There are certain celebratory moments in life that you never forget where you were when you heard the good news. Today, many actors and actresses will recall their location when they found out they were nominated for Primetime Emmys by the Television Academy for the 73rd annual award show airing on CBS this evening. Ryan Michelle Bathe is one of them, and she remembers exactly where she received word of Sylvie’s Love‘s nomination for Outstanding Television Movie and the most congratulatory message she received that day.
“I was in my kitchen where I am most of the time,” says the actress who played Kate in the Amazon Prime movie. The sweetest text I got and the most excited text was from Nnamdi [Asomugha]. He’s the producer and the star of the film and he was like, heart, smiley face, big stars, and 17 emojis,” she says laughing as she shares the actor then asked via text, “‘Are these enough emojis?’
“It’s good to know that the nomination is for people who really appreciate it,” Bathe adds. “It’s even more of a yay moment.”
Bathe was enamored with the script for Sylvie’s Love from the moment she first read it.
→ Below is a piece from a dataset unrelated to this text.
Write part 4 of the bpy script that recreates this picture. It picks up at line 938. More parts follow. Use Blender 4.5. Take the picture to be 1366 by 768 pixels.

The drama, which stars Tessa Thompson opposite of Asomugha, follows the couple’s love story across decades, familial changes, and career highs and lows. “I have never seen us like this,” Bathe admits. “I’ve never seen a period piece with Black people that was so incredibly specific and simply just about love.”
While the film begins in 1962 which, historically, is the height of the Civil Rights Movement in the United States, the story doesn’t center Black pain and trauma. “Listen, we know what was going in the background,” Bathe states, “but there were those moments and those times and spaces when our parents and our grandparents and our aunts and uncles just lived their best life. We think that we invented that, but we did not. They lived their best life. … You could go back to any time in history and do a completely different movie. But the fact that we had just never seen that, and that it was such a complete film, and so well executed artistically and musically, that’s why it meant so much to me.”
Playing the role of Kate, a Black woman who was a powerhouse television producer, was also particularly significant for Bathe who grew up around Black women who were pioneers in their field.
“I was in an organization called Jack and Jill, and where I lived in Connecticut, the mothers worked. A lot of the mothers that were in our chapter were those firsts or some of the first. They were some of the first women in finance. They were some of the first Black women in the publishing industry. They were some of the first Black women in producing,” she explains.
“It was an amazing opportunity to get to play someone who is of that lineage because there are a lot of Black people that did a lot of amazing things that we’ll never know about,” Bathe adds. “It’s not just the Daniel Hale Williams, or the Lewis Latimer, or Martin Luther King Jr. The only reason why we are where we are is because of the unsung heroes. So for me, I just felt like this was the proper venue to really give those unsung heroes their flowers.”